Музей — не просто сфера услуг, а область сокровенного оперирования на рынке эмоций и воображения. Это такая тонкая сфера, где много взрывоопасного. Продвижение того или иного брэнда затрагивает человеческое ядро. Музей, с одной стороны, использует эту технологию, но с другой — призван освобождать человека из-под влияния клише и различного рода манипуляций. Поэтому приходится следить за соблюдением баланса, чтобы за бизнесом не терялась культура.

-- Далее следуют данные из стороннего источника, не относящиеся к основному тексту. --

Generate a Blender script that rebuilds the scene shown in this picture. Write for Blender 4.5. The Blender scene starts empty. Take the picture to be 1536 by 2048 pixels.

— До того как вы стали директором музея, у вас был опыт работы в этой сфере?
— Музейный опыт был, но достаточно разноплановый. В 1993 году, когда я еще был преподавателем исторического факультета, меня не устраивал формат книжной истории. Вместе с художниками-прикладниками мы создали выставку, которая называлась «Берега памяти. Осмысление региона». Она состояла из ключевых сюжетов и мифов, имеющих отношение к истории российского Дальнего Востока. Сначала выставка была представлена в картинной галерее, а потом нас пригласили в музей, где мы и осели. Одновременно появилась Лаборатория историко-культурных аспектов геополитики — совместный проект ДВГУ и музея Арсеньева. Она просуществовала до 2000 года, и в ее рамках родилось много интересных проектов, в частности, Владивостокская биеннале визуальных искусств.

Темой культуры и политикой памяти я вновь начал заниматься, будучи ученым секретарем Межрегионального института общественных наук (МИОН). В конце 2004 года от управления культуры администрации края был получен заказ на разработку программы развития культуры Приморского края. С таким опытом я и пришел в музей.

— Какова же судьба той программы?

— Насколько я знаю, она так и не была реализована. Магистральную линию обозначили, но финансирования не получили. В результате программа осталась лишь на бумаге. Однако ее основные линии наш музей взял себе на вооружение. Сейчас мы их реализуем своими силами.

— Став директором музея, вы не оставили преподавания?

— Я не могу не преподавать. Студенты — очень интересная аудитория. Каждый раз общение с ними рождает новые мысли и идеи. Это как свежий воздух.